*Goal of the exercise*
Leave the pictures out and retype the lines from the beginning through the line with "from mathutils import", both ends included.

*Record set*
____________

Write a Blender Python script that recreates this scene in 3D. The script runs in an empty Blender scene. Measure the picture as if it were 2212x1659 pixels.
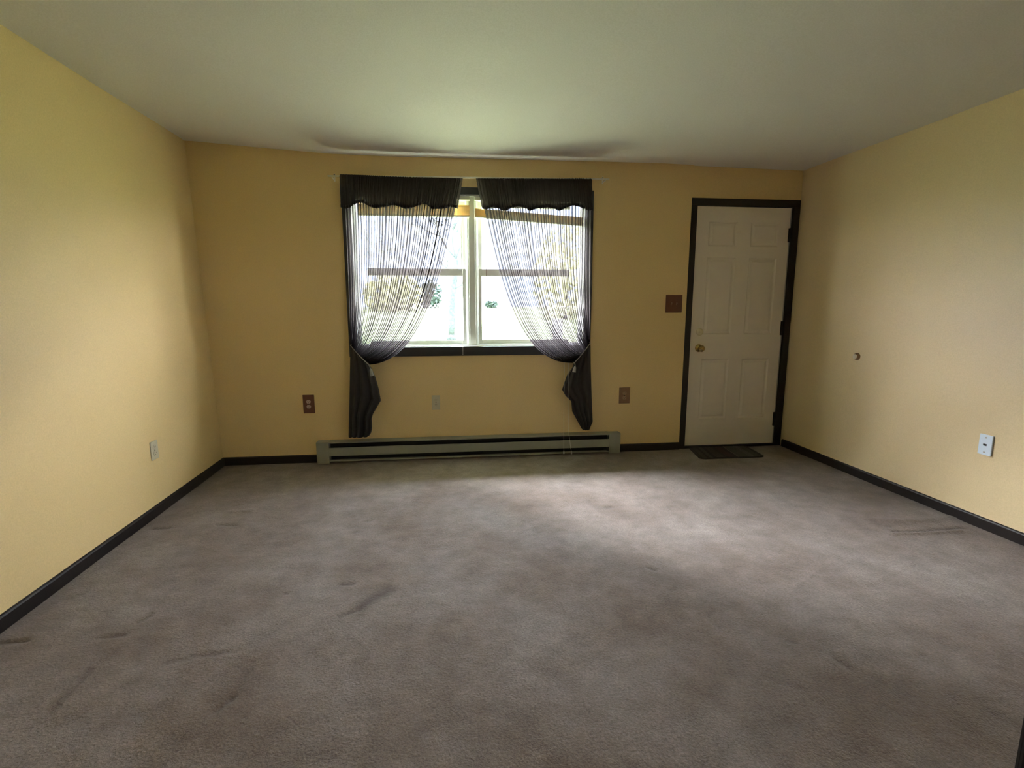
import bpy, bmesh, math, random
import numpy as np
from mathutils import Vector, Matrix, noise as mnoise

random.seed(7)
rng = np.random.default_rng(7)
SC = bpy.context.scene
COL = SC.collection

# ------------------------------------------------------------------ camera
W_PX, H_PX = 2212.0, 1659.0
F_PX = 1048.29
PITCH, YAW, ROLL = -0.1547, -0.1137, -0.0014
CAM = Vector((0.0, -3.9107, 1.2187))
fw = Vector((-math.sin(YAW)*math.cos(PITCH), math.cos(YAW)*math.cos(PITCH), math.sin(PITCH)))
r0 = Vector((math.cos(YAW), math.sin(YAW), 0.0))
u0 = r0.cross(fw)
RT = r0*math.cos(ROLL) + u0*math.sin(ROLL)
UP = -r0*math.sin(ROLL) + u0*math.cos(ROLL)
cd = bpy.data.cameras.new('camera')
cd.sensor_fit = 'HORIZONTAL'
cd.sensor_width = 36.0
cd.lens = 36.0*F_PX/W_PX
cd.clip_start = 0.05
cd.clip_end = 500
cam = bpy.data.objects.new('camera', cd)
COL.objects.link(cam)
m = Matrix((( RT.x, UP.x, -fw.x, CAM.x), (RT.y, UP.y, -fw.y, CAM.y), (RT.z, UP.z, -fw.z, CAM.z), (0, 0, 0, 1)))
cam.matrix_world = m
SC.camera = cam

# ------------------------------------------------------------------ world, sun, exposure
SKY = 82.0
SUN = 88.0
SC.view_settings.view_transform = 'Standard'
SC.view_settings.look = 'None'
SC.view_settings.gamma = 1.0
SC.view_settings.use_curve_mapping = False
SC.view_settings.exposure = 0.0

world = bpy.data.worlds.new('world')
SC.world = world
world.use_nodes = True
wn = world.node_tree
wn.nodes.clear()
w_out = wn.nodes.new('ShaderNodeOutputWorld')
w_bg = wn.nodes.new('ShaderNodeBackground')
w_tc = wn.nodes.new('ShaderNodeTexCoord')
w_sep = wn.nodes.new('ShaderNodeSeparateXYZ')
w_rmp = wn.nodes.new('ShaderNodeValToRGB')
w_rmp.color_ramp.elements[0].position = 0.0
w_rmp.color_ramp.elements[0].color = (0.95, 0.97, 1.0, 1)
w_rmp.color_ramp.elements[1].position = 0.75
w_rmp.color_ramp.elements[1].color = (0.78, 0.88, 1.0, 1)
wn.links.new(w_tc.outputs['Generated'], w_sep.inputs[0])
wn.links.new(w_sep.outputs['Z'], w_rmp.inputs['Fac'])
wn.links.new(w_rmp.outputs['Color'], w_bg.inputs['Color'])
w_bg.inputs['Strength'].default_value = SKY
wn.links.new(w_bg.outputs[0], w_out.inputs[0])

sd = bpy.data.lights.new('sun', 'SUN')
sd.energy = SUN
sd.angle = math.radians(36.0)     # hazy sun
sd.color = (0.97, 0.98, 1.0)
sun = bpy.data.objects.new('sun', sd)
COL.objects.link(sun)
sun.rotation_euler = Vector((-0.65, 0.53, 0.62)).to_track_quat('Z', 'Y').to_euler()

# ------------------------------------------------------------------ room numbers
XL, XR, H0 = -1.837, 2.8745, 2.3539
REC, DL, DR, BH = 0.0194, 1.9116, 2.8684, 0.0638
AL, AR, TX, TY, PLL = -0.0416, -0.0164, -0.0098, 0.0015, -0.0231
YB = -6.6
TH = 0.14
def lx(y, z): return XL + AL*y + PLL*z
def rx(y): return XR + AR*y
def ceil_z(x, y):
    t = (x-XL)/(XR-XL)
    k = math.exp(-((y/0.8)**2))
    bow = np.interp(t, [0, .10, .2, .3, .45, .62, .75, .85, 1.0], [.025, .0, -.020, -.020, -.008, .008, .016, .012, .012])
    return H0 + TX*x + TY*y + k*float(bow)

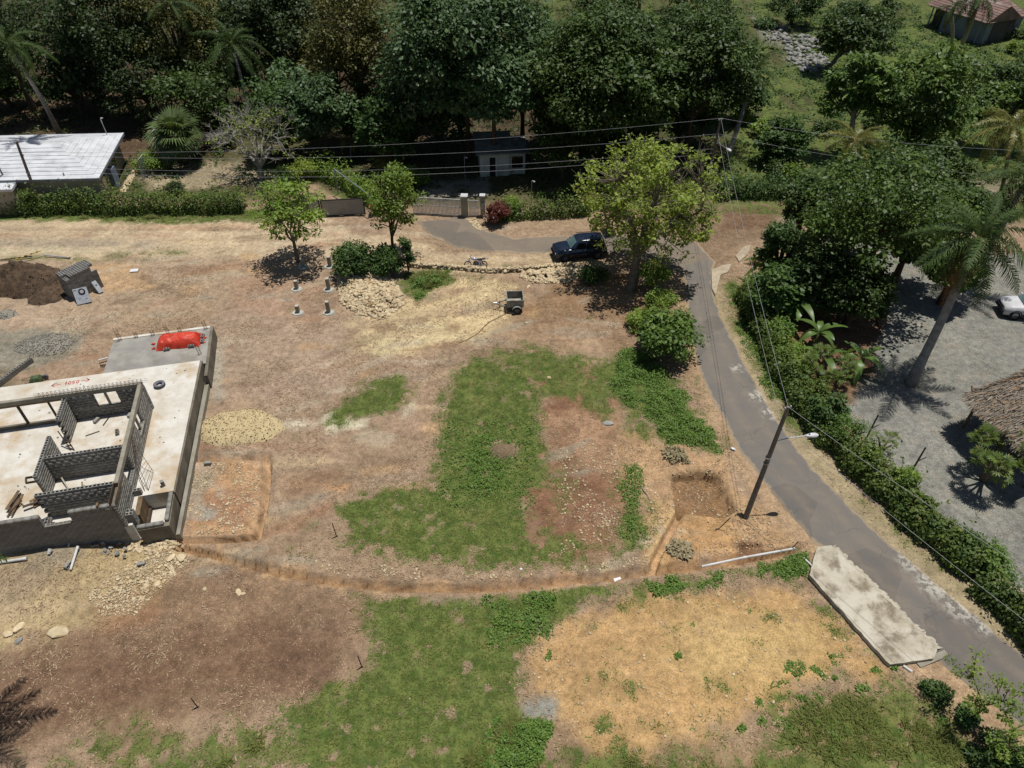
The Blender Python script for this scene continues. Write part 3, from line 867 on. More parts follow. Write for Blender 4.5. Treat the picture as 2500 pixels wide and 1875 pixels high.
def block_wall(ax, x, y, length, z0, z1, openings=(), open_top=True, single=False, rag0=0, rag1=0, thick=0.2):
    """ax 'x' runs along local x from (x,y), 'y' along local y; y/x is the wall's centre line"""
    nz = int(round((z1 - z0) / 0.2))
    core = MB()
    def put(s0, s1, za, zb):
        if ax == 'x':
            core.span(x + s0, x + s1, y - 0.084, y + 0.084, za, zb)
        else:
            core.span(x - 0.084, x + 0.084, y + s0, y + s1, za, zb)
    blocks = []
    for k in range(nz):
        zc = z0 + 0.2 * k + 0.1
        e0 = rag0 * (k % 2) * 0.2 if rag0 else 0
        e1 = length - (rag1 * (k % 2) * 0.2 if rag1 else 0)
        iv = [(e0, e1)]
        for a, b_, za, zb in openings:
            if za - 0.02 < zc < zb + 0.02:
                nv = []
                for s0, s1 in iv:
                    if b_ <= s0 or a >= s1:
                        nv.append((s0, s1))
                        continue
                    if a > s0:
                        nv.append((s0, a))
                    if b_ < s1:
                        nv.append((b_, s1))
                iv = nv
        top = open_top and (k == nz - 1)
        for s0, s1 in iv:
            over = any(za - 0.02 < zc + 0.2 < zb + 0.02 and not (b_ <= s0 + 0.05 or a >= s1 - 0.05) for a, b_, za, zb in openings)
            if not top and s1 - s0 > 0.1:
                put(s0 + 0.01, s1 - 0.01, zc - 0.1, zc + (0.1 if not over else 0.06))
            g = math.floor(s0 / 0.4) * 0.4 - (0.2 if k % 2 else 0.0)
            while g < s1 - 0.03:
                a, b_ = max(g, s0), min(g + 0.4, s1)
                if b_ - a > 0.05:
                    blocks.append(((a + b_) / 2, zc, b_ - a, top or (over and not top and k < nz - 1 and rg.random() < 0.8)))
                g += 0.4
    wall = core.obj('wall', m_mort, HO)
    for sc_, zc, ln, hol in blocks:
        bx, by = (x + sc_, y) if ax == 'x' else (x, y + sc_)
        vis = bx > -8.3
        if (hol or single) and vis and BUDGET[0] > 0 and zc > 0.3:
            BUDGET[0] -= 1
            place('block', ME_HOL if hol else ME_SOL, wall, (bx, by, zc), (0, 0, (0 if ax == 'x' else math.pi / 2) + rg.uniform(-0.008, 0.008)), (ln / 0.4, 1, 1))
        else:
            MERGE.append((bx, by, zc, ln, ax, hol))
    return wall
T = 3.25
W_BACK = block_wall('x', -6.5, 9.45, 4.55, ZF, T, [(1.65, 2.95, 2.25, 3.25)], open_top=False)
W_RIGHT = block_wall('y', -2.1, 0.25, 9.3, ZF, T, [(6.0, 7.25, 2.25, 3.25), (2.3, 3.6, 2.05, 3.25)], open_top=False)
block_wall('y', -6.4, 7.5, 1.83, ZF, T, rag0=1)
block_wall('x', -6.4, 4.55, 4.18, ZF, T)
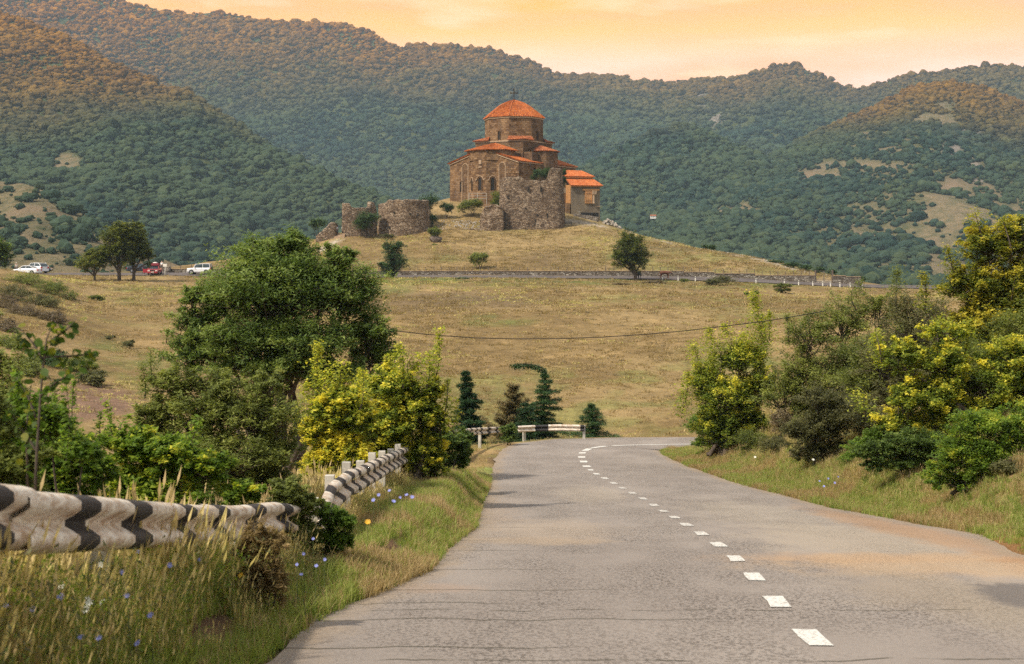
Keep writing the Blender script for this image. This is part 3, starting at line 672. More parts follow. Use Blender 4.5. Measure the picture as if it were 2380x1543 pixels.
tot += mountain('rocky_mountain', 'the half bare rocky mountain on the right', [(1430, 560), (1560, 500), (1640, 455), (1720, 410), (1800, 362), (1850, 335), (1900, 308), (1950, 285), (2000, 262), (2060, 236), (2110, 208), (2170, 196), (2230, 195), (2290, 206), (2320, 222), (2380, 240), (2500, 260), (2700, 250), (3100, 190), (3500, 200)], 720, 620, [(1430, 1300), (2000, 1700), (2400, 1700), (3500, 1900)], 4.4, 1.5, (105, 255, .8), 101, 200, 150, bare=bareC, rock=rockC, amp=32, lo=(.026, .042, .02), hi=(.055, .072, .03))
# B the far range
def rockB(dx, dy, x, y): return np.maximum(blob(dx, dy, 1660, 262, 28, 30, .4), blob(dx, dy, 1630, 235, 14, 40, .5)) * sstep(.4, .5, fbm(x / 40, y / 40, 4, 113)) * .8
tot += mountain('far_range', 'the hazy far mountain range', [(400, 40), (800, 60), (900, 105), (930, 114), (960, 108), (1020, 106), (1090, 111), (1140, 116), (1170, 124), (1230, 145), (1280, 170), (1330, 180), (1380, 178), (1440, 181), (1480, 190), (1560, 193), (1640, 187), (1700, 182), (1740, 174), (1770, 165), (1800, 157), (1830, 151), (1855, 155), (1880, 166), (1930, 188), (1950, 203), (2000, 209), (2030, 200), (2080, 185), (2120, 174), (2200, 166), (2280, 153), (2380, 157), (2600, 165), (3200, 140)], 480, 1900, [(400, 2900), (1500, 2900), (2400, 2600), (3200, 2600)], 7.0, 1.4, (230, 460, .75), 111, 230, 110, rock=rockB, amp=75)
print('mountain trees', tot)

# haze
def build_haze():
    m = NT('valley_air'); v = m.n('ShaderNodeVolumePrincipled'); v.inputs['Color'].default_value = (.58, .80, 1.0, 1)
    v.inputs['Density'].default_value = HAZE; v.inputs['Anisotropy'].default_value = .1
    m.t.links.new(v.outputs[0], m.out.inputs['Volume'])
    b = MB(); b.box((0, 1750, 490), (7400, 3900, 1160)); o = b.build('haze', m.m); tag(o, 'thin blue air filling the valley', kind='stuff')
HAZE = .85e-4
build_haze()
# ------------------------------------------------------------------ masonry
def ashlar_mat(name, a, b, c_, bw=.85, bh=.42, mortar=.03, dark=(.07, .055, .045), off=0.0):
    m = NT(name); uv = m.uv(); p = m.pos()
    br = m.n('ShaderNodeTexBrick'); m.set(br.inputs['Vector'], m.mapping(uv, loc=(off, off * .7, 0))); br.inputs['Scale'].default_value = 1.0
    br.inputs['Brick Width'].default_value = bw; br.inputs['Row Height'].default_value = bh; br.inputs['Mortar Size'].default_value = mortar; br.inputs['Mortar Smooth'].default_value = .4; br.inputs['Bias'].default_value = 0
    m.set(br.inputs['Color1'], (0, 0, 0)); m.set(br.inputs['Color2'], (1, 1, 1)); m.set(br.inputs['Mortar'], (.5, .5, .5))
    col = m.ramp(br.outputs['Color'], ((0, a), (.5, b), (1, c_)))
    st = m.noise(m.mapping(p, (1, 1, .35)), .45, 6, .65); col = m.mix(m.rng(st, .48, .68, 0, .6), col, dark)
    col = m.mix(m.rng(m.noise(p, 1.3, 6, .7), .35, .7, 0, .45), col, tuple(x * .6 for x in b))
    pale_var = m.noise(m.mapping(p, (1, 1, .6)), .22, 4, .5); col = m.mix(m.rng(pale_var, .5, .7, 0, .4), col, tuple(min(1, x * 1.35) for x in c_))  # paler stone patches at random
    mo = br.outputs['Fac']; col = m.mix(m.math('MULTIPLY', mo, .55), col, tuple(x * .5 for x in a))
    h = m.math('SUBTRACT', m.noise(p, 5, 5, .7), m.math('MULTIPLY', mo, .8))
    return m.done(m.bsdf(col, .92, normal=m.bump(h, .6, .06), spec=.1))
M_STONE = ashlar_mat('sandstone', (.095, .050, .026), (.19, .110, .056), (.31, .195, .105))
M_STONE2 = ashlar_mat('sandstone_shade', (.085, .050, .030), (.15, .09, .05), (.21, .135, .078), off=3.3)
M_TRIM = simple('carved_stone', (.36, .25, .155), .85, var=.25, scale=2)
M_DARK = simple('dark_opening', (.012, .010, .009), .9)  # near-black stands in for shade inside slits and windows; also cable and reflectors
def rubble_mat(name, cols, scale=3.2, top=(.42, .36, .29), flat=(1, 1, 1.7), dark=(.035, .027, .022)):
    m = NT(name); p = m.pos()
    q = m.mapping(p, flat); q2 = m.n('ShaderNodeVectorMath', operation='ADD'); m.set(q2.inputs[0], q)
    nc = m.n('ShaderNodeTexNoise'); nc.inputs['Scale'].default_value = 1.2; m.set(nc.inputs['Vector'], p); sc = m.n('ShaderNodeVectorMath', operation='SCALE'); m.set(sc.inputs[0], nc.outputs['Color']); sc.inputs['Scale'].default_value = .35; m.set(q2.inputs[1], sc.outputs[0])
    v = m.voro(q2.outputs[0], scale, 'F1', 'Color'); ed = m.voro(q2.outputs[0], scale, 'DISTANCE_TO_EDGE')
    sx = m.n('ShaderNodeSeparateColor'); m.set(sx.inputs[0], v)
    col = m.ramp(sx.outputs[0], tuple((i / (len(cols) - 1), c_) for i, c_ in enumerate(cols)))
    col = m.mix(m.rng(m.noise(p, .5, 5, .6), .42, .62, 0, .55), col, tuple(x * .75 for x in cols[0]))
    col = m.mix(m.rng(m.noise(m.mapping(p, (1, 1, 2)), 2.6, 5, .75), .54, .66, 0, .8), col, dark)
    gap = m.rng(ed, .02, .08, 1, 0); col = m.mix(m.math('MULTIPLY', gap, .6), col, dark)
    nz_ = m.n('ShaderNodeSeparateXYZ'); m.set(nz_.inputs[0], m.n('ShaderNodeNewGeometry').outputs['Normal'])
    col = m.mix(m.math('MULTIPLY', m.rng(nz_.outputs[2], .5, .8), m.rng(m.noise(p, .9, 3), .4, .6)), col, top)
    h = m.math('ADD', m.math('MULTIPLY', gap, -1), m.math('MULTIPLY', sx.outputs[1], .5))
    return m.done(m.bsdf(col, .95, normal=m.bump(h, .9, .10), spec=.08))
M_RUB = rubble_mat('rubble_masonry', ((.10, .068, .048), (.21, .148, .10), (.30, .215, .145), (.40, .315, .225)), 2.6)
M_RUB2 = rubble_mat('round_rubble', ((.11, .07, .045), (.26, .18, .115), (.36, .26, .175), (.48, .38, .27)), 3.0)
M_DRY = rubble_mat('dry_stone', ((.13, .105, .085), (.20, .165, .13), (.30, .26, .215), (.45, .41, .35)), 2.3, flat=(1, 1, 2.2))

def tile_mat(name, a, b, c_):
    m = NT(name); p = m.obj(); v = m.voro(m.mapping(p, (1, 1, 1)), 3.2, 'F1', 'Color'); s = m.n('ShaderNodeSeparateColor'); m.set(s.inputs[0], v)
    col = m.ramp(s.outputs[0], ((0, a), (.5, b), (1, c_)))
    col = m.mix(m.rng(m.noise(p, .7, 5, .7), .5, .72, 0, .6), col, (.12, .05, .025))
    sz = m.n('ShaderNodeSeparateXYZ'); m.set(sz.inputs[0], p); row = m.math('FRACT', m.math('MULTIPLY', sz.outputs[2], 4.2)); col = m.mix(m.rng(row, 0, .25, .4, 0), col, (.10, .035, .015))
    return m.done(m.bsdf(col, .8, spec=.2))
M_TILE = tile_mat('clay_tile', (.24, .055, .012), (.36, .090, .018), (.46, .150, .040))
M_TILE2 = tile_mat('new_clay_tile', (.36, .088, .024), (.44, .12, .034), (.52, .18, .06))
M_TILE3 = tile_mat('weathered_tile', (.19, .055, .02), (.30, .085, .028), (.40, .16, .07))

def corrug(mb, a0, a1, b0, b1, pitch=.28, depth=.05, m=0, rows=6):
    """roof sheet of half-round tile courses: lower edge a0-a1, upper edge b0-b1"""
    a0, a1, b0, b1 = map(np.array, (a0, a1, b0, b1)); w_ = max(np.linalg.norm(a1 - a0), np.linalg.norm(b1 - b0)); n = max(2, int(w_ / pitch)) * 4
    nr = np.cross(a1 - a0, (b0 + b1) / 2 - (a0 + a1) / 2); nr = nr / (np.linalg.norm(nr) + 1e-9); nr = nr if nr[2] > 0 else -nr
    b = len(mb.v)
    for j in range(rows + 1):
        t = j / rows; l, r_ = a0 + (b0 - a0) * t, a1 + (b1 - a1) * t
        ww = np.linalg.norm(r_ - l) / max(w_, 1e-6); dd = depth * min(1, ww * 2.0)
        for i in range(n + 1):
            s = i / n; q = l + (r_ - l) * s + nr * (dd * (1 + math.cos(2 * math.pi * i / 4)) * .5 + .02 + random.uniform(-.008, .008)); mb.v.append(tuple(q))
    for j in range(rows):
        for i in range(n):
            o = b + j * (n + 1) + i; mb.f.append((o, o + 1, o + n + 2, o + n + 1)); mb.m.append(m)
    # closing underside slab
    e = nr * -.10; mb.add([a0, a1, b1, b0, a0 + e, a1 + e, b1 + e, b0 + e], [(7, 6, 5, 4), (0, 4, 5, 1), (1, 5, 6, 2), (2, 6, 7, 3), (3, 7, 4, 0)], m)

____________

*Complete response*
Write a Blender Python script that recreates this scene in 3D. The script runs in an empty Blender scene. Measure the picture as if it were 2212x1659 pixels.
import bpy, bmesh, math, random
import numpy as np
from mathutils import Vector, Matrix, noise as mnoise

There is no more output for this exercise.